* _Records for processing_:
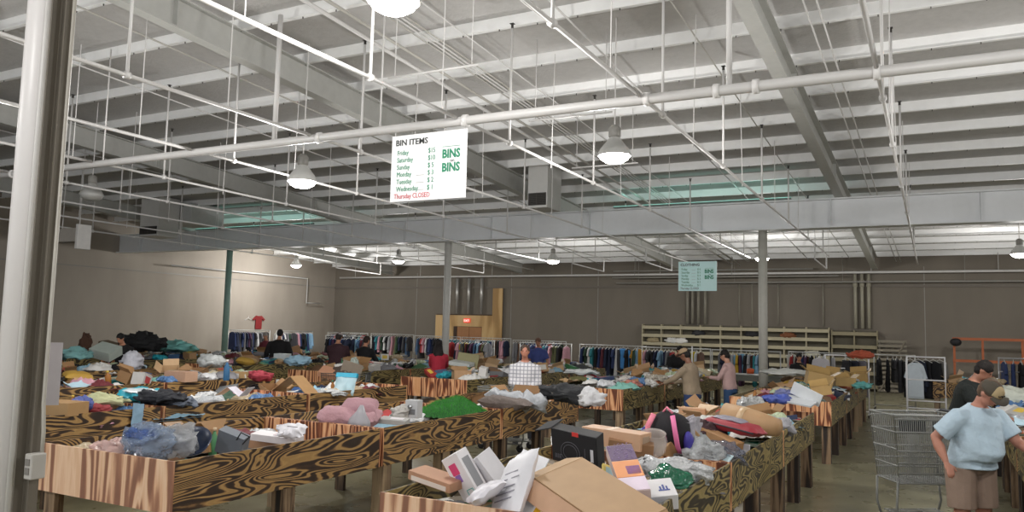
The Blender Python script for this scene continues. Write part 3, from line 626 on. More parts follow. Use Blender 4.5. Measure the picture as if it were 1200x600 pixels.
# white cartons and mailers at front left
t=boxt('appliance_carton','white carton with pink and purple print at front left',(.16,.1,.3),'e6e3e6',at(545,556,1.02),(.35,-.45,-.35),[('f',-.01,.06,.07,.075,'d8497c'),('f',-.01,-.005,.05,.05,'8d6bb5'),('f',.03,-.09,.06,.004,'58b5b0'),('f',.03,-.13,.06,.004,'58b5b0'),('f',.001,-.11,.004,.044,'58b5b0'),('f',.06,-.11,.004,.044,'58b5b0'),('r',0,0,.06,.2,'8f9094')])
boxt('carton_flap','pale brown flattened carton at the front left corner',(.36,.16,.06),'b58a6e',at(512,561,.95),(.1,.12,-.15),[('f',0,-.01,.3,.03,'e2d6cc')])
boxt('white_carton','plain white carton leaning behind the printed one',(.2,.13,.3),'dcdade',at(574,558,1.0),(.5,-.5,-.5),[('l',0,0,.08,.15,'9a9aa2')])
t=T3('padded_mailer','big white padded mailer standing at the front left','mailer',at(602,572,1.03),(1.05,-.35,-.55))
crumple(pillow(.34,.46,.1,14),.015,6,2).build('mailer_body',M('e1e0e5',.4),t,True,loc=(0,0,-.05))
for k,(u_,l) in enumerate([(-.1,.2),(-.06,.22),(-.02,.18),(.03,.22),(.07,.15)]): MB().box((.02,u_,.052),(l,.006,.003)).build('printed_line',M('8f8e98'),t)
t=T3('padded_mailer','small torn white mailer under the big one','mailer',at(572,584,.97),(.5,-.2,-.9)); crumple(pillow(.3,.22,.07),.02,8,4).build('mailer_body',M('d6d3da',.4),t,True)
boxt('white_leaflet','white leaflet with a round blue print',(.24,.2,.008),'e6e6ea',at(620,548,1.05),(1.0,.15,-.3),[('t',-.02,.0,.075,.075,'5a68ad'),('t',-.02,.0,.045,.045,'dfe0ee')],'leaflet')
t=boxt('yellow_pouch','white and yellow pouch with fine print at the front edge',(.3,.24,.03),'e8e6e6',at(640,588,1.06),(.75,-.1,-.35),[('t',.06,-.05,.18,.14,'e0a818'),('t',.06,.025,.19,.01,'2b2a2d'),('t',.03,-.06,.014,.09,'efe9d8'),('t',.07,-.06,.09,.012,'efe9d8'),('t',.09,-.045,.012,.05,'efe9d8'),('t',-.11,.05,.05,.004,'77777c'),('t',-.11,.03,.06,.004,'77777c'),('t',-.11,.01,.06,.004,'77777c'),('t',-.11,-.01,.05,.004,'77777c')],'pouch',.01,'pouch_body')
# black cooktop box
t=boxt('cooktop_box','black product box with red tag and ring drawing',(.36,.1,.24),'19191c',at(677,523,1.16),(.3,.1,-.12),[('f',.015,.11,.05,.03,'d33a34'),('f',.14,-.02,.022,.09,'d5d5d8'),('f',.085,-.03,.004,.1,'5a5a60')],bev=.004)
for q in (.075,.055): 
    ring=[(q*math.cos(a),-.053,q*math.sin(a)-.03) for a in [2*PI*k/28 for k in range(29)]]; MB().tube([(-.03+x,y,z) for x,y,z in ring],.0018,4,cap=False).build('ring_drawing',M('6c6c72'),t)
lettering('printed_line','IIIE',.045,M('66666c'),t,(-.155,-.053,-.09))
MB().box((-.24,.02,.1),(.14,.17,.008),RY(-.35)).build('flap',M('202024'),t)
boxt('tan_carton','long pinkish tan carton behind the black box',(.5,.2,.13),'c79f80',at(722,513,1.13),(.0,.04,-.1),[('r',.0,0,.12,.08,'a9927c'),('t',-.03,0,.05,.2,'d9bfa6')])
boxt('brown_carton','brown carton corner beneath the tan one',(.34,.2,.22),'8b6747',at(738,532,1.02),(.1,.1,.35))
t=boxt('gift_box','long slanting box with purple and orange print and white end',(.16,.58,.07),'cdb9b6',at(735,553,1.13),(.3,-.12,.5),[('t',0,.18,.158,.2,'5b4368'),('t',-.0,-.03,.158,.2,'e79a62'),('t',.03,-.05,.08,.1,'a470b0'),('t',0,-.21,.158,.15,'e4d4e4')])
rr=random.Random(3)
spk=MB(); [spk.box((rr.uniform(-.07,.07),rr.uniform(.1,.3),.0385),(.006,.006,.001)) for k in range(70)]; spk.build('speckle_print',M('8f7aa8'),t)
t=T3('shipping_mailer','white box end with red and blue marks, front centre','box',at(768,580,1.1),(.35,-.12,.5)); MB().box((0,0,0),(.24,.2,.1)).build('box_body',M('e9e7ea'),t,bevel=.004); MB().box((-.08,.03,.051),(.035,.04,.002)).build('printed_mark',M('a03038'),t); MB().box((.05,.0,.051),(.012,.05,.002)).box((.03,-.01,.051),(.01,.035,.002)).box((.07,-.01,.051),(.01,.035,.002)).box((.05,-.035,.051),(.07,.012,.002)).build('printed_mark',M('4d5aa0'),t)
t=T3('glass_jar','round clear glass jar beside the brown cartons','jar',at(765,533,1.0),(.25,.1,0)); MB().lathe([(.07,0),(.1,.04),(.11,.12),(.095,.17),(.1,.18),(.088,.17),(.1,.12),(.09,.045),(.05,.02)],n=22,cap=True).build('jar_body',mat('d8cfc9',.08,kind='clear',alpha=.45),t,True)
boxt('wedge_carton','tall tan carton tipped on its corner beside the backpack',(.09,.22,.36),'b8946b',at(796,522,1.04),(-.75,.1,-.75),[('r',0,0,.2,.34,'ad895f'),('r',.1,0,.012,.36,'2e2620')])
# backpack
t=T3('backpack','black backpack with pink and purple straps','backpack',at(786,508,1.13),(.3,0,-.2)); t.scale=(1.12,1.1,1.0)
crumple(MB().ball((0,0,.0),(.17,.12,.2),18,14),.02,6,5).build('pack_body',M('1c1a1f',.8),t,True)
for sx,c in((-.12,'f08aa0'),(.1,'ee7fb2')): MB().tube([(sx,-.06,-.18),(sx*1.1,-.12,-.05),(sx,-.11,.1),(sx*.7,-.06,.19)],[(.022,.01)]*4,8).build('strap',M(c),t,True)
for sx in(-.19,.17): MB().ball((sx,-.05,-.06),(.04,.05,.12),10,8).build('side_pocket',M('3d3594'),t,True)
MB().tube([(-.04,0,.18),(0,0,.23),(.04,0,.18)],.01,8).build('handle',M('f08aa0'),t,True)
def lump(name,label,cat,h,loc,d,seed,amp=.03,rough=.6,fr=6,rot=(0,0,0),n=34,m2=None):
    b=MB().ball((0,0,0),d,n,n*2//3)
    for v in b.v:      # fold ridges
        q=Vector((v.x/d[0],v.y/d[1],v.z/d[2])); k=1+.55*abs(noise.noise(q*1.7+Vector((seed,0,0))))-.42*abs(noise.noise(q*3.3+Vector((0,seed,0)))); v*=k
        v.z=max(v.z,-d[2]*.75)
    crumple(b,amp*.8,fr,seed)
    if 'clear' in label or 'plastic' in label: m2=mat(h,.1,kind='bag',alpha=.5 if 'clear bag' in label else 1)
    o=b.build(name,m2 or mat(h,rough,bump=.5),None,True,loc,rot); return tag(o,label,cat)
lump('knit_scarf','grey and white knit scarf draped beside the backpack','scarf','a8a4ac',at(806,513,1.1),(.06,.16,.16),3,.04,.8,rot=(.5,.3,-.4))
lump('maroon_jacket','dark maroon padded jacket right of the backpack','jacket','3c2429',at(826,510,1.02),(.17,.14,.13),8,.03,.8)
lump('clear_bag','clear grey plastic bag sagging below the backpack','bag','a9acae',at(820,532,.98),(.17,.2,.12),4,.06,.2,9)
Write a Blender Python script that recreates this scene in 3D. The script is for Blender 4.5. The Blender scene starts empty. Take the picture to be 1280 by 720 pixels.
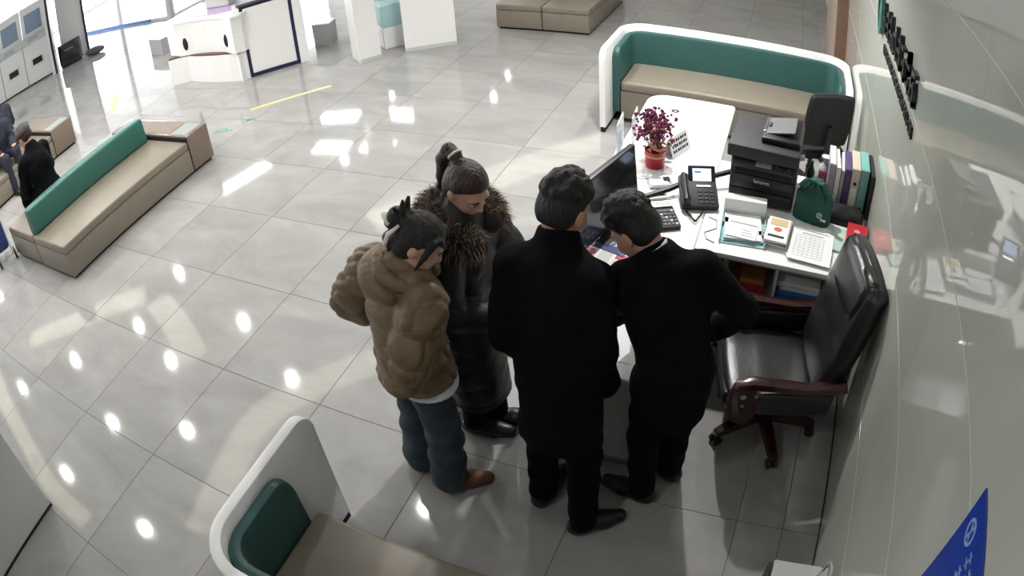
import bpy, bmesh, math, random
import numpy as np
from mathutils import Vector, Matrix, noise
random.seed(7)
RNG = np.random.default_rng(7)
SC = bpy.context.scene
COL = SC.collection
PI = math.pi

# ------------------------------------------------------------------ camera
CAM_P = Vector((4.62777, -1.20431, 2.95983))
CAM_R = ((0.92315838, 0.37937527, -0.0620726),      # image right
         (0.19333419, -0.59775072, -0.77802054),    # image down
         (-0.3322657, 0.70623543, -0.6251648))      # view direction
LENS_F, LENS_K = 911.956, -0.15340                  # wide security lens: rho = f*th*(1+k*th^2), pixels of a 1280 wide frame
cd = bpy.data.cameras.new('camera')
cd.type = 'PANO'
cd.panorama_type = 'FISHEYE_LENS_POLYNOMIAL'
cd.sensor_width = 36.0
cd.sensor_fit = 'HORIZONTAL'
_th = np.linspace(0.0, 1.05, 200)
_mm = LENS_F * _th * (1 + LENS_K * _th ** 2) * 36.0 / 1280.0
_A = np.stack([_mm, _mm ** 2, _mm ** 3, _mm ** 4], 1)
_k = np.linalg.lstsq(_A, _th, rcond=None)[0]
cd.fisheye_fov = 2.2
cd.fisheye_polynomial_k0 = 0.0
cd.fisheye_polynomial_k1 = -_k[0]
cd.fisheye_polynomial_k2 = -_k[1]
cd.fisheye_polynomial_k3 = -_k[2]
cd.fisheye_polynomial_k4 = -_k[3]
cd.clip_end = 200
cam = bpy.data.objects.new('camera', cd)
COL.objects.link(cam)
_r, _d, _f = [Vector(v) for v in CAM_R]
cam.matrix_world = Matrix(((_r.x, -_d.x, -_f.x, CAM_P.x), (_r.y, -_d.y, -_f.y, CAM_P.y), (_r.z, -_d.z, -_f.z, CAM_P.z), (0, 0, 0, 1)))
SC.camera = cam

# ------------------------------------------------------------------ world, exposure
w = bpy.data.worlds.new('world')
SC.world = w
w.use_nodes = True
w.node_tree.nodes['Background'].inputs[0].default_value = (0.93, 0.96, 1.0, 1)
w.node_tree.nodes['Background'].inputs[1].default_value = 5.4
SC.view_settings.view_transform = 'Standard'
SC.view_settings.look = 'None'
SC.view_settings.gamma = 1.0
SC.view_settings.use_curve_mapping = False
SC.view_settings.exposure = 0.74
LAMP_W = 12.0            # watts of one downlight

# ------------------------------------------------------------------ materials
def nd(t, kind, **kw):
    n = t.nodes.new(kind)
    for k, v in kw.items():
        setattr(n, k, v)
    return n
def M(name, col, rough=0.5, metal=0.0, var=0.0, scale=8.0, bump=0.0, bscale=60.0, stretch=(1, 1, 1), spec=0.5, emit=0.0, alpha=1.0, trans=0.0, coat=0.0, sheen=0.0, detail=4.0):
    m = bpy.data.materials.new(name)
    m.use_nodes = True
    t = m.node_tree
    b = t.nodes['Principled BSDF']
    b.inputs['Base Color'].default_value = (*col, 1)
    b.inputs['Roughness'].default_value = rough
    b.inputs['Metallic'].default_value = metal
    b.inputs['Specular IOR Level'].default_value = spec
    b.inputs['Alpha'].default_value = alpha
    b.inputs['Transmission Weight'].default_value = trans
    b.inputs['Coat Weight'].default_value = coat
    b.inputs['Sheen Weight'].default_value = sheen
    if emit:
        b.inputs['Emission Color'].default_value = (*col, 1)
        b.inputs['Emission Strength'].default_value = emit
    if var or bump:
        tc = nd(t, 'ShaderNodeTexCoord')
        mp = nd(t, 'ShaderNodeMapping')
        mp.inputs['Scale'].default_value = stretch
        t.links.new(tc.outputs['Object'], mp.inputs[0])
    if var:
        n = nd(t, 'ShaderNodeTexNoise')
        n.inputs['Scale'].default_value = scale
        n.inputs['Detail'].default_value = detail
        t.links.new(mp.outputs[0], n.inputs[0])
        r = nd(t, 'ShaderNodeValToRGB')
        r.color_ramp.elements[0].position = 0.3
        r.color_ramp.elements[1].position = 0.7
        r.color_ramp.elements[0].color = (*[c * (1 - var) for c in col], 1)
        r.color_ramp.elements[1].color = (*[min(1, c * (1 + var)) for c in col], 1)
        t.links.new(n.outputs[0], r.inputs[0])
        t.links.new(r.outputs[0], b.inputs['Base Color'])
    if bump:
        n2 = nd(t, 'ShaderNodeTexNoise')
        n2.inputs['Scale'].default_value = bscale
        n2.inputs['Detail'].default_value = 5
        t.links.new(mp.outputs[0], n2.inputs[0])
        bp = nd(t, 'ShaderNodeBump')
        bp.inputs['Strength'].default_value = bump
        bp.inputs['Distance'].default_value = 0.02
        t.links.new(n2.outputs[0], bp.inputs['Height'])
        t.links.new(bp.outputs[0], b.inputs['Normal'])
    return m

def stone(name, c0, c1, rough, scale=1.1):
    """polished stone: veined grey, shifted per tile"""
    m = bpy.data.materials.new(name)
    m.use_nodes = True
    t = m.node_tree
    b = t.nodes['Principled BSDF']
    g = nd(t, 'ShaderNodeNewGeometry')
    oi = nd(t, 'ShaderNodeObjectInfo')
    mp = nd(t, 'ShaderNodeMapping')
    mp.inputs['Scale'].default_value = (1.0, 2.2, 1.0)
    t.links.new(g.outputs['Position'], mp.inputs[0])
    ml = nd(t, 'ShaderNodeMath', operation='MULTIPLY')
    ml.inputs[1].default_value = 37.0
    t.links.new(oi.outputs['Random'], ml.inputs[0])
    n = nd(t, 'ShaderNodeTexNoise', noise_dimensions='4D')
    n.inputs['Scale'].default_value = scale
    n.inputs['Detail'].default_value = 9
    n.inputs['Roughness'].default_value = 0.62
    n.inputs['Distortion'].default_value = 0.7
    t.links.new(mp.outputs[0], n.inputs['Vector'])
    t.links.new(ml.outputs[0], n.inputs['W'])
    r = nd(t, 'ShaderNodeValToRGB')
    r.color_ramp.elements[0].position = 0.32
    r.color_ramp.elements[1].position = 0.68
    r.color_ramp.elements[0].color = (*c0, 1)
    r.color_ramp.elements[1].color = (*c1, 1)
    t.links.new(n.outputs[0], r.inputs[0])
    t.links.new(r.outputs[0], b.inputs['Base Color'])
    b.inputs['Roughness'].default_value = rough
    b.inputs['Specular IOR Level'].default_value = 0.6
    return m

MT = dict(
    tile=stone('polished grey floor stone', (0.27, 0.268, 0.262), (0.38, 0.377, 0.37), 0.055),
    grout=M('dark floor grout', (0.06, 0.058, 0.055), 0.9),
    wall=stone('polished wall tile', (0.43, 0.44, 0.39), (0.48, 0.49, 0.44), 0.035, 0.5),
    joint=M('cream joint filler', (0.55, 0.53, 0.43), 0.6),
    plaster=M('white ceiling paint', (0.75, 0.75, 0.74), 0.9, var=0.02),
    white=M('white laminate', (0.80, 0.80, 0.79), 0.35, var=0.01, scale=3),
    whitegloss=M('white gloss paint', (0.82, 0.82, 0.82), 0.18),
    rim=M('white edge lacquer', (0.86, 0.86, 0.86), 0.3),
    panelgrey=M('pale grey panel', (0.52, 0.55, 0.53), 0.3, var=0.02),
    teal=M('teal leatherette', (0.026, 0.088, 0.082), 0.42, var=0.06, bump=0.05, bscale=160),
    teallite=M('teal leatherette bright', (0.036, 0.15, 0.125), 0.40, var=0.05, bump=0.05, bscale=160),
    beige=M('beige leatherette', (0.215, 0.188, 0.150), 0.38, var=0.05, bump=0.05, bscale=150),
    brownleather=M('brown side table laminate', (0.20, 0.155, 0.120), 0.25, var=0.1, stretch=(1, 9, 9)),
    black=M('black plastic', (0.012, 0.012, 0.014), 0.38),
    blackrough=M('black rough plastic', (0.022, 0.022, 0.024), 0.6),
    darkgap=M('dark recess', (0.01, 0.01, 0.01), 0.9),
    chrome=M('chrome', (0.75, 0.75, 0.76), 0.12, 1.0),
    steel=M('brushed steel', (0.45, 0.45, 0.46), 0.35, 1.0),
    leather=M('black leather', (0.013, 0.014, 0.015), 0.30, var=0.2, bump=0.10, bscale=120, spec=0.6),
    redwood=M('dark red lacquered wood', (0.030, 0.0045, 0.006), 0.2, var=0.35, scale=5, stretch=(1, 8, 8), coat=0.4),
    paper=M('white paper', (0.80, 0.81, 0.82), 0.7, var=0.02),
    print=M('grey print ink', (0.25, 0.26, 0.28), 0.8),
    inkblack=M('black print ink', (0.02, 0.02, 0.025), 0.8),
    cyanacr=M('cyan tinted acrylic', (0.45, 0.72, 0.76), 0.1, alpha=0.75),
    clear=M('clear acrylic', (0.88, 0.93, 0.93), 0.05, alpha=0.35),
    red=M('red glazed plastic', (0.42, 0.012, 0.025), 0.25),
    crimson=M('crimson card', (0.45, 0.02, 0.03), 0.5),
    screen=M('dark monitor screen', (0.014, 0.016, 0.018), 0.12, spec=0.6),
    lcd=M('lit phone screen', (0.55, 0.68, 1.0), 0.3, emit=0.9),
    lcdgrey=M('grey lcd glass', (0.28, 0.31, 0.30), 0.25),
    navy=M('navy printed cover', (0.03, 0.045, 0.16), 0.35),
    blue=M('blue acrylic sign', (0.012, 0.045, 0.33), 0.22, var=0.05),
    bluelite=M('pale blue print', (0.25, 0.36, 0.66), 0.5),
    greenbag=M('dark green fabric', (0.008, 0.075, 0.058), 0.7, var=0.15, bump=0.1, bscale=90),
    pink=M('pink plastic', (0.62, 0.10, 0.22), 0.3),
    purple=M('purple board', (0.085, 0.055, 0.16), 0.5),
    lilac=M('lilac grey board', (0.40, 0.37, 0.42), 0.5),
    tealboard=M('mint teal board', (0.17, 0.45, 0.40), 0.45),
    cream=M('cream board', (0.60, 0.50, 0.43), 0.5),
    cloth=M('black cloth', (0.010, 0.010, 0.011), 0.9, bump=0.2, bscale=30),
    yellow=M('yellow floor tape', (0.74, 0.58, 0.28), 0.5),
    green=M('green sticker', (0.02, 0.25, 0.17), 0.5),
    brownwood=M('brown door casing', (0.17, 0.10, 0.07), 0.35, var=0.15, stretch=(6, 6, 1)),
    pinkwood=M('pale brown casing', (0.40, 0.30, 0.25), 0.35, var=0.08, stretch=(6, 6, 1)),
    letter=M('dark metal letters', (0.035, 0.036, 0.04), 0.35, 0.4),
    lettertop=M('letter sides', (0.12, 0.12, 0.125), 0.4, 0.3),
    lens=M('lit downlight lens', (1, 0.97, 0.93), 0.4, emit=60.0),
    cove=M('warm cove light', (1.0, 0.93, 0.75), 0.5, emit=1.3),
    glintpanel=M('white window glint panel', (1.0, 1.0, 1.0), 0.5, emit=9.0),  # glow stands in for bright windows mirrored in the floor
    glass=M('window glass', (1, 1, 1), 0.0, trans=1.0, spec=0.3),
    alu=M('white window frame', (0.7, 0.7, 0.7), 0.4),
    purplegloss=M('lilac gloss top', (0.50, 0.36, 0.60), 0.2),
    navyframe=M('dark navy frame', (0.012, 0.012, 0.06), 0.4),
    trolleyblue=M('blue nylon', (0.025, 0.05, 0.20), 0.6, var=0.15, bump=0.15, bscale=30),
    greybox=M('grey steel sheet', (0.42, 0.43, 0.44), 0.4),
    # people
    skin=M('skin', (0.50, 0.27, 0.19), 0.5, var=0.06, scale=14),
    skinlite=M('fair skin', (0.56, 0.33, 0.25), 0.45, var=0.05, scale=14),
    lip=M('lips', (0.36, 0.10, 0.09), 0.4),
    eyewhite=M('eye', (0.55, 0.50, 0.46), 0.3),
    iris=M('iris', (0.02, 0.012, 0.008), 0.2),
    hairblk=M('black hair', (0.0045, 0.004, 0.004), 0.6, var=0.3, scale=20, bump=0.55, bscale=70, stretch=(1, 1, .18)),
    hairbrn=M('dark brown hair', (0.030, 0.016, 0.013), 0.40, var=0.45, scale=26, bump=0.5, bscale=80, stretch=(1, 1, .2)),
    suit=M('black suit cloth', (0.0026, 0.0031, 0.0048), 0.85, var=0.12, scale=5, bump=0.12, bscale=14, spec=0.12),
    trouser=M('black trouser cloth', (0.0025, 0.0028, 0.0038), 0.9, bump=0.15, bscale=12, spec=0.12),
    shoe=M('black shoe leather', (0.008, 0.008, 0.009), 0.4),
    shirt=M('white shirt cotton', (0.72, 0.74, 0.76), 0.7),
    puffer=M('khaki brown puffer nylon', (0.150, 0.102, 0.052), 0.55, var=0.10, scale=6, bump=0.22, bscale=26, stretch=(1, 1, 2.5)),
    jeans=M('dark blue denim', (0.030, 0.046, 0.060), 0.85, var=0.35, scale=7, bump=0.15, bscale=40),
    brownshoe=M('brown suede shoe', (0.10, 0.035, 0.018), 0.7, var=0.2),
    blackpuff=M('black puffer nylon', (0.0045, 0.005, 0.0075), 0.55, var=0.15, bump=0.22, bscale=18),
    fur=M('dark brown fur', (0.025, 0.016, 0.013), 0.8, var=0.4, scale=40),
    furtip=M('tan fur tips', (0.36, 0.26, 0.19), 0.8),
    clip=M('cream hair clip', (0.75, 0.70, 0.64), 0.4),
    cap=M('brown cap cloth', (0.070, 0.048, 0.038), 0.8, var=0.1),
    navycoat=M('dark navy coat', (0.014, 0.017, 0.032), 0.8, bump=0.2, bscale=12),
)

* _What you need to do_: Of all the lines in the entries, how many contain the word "from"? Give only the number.

* _Correct answer_: 2